Proponents of net neutrality are skeptical of the Federal Communications Commission’s claim multiple cyberattacks brought down the FCC website instead of a flood of comments from comedian John Oliver’s latest segment on net neutrality.

At the end of Sunday night’s episode of HBO’s ‘Last Week Tonight’ host John Oliver called on internet users to inundate the FCC with comments in support of net neutrality rules the agency is planning to scale back. Shortly after it was widely reported there was such an uptick in comments it crashed the agency’s Electronic Comment Filing System, the same thing that happened after Oliver’s first segment on the issue in 2014.

Net neutrality supporters said the crash, which was still slowing the website down into Monday, signaled overwhelming support for the rules.

“Last night John Oliver broke the FCC’s website … again,” Free Press, an independent pro-net neutrality group and First Amendment group, said Monday. “The comedian spent the bulk of his show on Net Neutrality — and laid into FCC Chairman Ajit Pai for his plan to destroy the open internet. Seconds after Oliver urged viewers to file comments and oppose Pai’s plan, the FCC’s website crashed — just like it did the first time he talked about the issue back in 2014.”

But the FCC came out with a different explanation Monday afternoon, saying the comment filing system was the target of multiple Distributed Denial of Service (DDoS) attacks — when hackers flood a website with traffic from a network of compromised computers, or botnet, with the goal of overloading servers with more traffic than they can sustain and crashing the site.

“These were deliberate attempts by external actors to bombard the FCC’s comment system with a high amount of traffic to our commercial cloud host,” FCC CIO David Bray said. “These actors were not attempting to file comments themselves; rather they made it difficult for legitimate commenters to access and file with the FCC.”

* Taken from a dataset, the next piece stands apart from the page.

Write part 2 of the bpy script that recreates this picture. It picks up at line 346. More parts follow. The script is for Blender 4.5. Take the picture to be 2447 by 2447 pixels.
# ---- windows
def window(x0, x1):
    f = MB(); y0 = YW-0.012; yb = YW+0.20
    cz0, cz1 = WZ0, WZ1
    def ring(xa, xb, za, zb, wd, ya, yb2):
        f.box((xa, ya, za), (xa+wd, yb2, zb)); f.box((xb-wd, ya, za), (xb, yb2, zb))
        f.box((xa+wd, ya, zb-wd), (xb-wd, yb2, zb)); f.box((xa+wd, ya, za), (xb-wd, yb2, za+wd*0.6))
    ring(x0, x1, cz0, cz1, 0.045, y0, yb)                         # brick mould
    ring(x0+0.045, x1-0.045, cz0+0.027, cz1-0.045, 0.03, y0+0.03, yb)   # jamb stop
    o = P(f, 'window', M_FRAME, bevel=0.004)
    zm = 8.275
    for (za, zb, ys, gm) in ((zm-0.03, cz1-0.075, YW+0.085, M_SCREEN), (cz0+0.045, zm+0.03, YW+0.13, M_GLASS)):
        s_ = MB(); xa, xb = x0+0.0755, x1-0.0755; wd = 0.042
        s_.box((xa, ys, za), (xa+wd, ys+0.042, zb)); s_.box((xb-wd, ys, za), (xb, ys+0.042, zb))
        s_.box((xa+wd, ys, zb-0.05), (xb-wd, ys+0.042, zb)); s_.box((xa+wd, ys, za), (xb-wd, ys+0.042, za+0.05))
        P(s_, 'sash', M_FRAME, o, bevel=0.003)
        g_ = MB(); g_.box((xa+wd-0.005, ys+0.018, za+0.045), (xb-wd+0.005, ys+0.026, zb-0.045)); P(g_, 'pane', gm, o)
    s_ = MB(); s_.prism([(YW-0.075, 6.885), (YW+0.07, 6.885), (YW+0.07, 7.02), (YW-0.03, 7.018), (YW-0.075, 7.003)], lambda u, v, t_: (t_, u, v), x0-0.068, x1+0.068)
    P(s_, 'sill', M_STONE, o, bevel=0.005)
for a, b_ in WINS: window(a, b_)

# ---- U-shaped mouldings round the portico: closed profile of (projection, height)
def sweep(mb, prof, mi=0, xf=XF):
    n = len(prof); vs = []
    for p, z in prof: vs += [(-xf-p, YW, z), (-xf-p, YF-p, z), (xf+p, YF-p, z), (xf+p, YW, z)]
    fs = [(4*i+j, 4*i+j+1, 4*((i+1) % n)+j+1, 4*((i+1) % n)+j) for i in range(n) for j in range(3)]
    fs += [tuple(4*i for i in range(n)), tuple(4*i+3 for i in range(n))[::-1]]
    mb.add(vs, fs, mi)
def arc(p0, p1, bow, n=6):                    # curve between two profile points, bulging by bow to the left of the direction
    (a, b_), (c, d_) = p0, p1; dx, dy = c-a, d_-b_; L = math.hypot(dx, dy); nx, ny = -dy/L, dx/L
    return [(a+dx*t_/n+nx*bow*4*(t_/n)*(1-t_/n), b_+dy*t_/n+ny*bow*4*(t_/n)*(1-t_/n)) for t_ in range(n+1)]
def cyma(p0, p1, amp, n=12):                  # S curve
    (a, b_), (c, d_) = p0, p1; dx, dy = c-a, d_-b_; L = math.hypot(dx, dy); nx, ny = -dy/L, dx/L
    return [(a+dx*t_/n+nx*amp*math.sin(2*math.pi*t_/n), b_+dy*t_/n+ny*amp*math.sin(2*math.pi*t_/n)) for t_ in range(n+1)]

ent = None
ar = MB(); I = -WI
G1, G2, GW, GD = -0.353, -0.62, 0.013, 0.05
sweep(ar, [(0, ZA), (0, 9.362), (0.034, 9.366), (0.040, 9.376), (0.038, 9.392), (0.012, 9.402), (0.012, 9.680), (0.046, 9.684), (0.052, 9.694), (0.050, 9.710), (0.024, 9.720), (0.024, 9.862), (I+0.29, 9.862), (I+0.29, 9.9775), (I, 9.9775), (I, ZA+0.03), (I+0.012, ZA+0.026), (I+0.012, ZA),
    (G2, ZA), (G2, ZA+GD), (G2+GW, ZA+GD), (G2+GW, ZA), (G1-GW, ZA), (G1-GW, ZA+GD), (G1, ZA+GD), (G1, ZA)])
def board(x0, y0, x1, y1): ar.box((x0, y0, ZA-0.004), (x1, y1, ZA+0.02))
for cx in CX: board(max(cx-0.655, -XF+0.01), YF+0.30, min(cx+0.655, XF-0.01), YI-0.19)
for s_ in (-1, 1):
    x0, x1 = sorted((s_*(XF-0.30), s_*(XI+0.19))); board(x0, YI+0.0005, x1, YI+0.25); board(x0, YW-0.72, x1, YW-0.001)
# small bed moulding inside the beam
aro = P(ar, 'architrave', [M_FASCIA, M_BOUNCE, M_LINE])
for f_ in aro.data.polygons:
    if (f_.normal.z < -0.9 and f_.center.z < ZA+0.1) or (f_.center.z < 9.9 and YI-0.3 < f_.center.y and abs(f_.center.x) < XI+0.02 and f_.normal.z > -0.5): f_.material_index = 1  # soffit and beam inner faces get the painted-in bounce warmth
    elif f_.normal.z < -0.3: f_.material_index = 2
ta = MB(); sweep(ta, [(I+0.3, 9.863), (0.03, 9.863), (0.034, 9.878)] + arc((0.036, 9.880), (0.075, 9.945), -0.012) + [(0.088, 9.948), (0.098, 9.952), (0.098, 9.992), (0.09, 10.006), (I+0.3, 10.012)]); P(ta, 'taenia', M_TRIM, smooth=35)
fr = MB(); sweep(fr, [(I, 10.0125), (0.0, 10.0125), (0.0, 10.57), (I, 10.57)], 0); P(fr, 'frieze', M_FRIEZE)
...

The agency chief information officer said the attacks, described by Bray as “multiple” DDoS attacks, began at midnight, the same time Oliver’s show concluded.

He said the system “remained up and running the entire time,” but the attacks “tied up the servers and prevented them from responding to people attempting to submit comments.”

But Fight for the Future, another net neutrality and digital advocacy group, is crying foul, and described the agency’s explanation as either a case of carefully nuanced wording, an outright falsehood or a scheme concocted by the broadband industry.

“The FCC’s statement today raises a lot of questions, and the agency should act immediately to ensure that voices of the public are not being silenced as it considers a move that would affect every single person that uses the internet,” Evan Greer, the group’s campaign director, said Monday.

Greer said the agency is either being “intentionally misleading” by claiming the surge in traffic was a cyberattack “in order to let themselves off the hook for essentially silencing large numbers of people by not having a properly functioning site to receive comments from the public about an important issue,” or “Someone actually did DDoS the FCC’s site at the exact same time as John Oliver’s segment, in order to actively prevent people from commenting in support of keeping the Title II net neutrality rules that millions of people fought for in 2015.”

“Given Ajit Pai’s open hostility toward net neutrality, and the telecom industry’s long history of astroturfing and paying shady organizations to do their dirty work, either of these scenarios should be concerning for anyone who cares about government transparency, free speech, and the future of the internet,” Greer said.

Fight for the Future said the FCC should release its server logs to an independent cybersecurity analyst or a major news outlet to “verify exactly what happened” Sunday night.

Either action would likely violate federal information security laws without special permission, and any investigation would probably be taken up by the Department of Homeland Security or the FBI, at the FCC’s request, making the group’s demands unlikely to be fulfilled.

Fight for the Future’s hypothetical scenarios seem equally unlikely. It’s a stretch to speculate internet service providers have illegal malicious cyber tools at the ready for just such an event, and even more so to suggest they had reason to believe Oliver would deliver a second episode on the issue they had advance notice of somehow.

The Obama administration’s Democrat-led FCC said the same thing happened in June 2014 after Oliver’s first segment on net neutrality, and a senior FCC official in Pai’s office confirmed to reporters during a conference call in April that the system has been the target of malicious traffic in the past, and that despite upgrades, it could still crash if too many users attempt to file comments at the same time.

During the same call, the staffer explained the FCC won’t be basing its decision on the number of comments filed for or against the plan, but whether their arguments and data are factual and have sound legal backing.

“It’s not a counting procedure where you decide which side placed more comments in the record and that side wins,” the senior staff member said. “That is not the way the Administrative Procedure Act works.”

The FCC’s website listed the number of comments on the “Restoring Internet Freedom” order at almost 185,000 Tuesday morning, and climbed to almost 500,000 at the time of this writing.